City can’t afford to restore pay cut
When the Memphis City Council’s newest member returns to the council-administration budget jousting Tuesday he wants to bring more compromise and sacrifice to the effort to approve a budget and set a tax rate to fund it.
Lee Harris is key to that because, due to a longplanned family vacation, he missed last Tuesday’s marathon council meeting, where one of the more contentious budget issues failed on a 6-6 vote: fully restoring the 4.6 percent pay cut the city placed on city workers in 2011.
When the council takes up the third and final reading of the budget Tuesday, it is likely that the pay cut issue will be reconsidered. Harris said he will vote to fully restore the money if certain conditions are met, the main ones being that the city employee unions agree to drop a lawsuit challenging the wage cut and that the unions do not ask for back wages.
Harris said the city’s dire budget situation requires sacrifice on both sides of the budget issue, and he wants to see peace between the administration of Mayor A C Wharton and the unions, along with peace between the council and the administration, so the city can begin moving forward.
He is right about sacrificing. That is why we think that the full 4.6 percent pay cut should not be restored. The city can use the $16 million savings to pay down its debt, build up its reserves or, better yet, lessen the size of the city property tax increase the council probably will pass to recoup lost property tax revenue. The savings also could be used to pay the increased cost of running government and act on an admonition from the state comptroller to start paying down the city’s debt. A possible compromise would be to restore half the pay cut beginning on July 1, the start of the 2013-1014 fiscal year.
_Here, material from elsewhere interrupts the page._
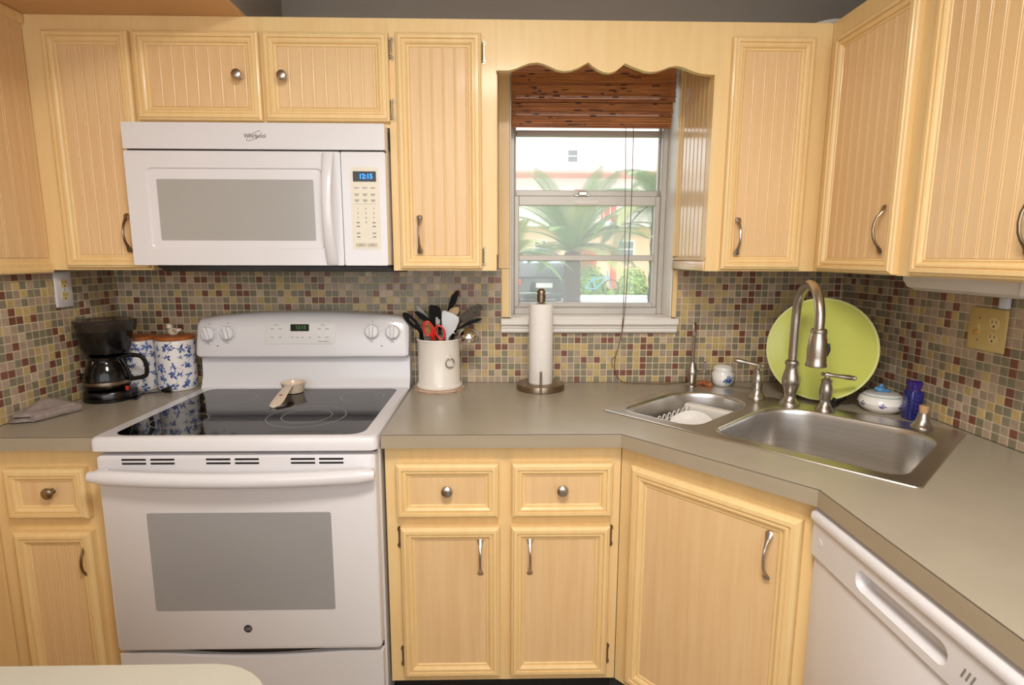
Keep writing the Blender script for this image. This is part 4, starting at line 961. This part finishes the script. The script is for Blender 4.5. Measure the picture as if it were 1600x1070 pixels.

The unions should not forget that the council voted to cut 400 city employees, 100 before July 1 and the remaining 300 either through retirement or resignation. That 100 and those among the 300 who are not ready to leave their jobs earlier than planned will be making a huge sacrifice.
Here is another sacrifice. Council members were almost giddy when they voted last week to transfer all of the city streetlights to Memphis Light Gas and Water Division, a move that will save the city $12 million. The change, however, will mean that Memphians will see a new fee on their MLGW bills, which, in truth, will be nothing more than a tax increase on top of any tax increase the council passes Tuesday.